After each season though, the bottom-two teams in the De Anza League can choose to move down to the El Camino League. If that happens, typically the top-two teams in the El Camino League are forced to move up. In water polo, the 2017 El Camino Champion Fremont Firebirds were forced to move up despite the fact they were losing their entire 2017 starting lineup to graduation other than their goalie June Vanlerberge. This season the team’s record in the De Anza League was 0-7. They scored just 21 goals while allowing 105.

The team that moved down into the El Camino League was the Saratoga Falcons. Last year Saratoga went 0-12 in the De Anza, scoring just 34 goals and allowing 144. Perhaps in this case there might not have been any better solution to the problem of blowout scores in the De Anza League. The Falcons went 14-0 in the El Camino League this year, scoring 235 goals, while conceding just 65. But Saratoga lost in the final round of the El Camino playoffs, falling to second-seeded Harker, 5-4.


“I really don’t know how to make it more fair,” admitted Fremont Water Polo Head Coach Moris Clark. “The problem is you have a bunch of coaches in the De Anza who don’t know what the El Camino does. I actually do have an issue with Saratoga moving down. Saratoga has some fast swimmers and they have a bunch higher income bracket.”

Water polo isn’t the only fall sport with some contention as far as divisional placement. The decision to move up both second-place Cupertino and third-place Fremont in football, but not El Camino League Champion Santa Clara, is where perhaps the biggest controversy lies.
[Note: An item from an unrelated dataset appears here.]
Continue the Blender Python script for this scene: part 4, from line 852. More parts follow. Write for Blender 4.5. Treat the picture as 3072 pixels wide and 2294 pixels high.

For most of the sports, it is relatively automatic that the El Camino Champion moves up if one of the bottom two De Anza League teams elects to move down. The only way this can be avoided is if there is a unanimous vote to keep the champion in the lower league. The voting process and formulas however, don’t appear to be perfectly clear.

Reached via text message, Santa Clara Running Backs Coach Pedro Martinez referred to it as a “crazy formula.” The formula in question is said by numerous SCVAL coaches to include the amount of graduating seniors from the varsity team and how well the junior varsity squads for each school performed.

When it comes to football, Fremont lost pretty much every key player from their varsity team in 2017, while Santa Clara returned two top-flight wide receivers. Fremont’s JV did go 6-0 in league compared to the Bruins’ JV finishing 3-3.

When reminded that Fremont lost the vast majority of their star varsity players last season to graduation and that the Bruins had two of their biggest stars returning for another year, Martinez responded via text: “I agree, I have no idea how we escaped [moving up].”

Down in the El Camino League, the Bruins are 4-1 in League this year, while the Firebirds are 1-4 in the De Anza League. Prior to winning their first league game against Homestead 24-19, the Firebirds lost games by scores of 56-0, 47-10, 44-11 and 59-7. The combined score over their five-game losing streak prior to the Homestead victory: 248-35. Cupertino hasn’t fared much better. They are also 1-4, losing to De Anza League juggernauts Palo Alto, Los Gatos and Milpitas by a combined score of 124-10.

SCVAL Commissioner Brad Matheany did not respond to an email request to be interviewed for this story.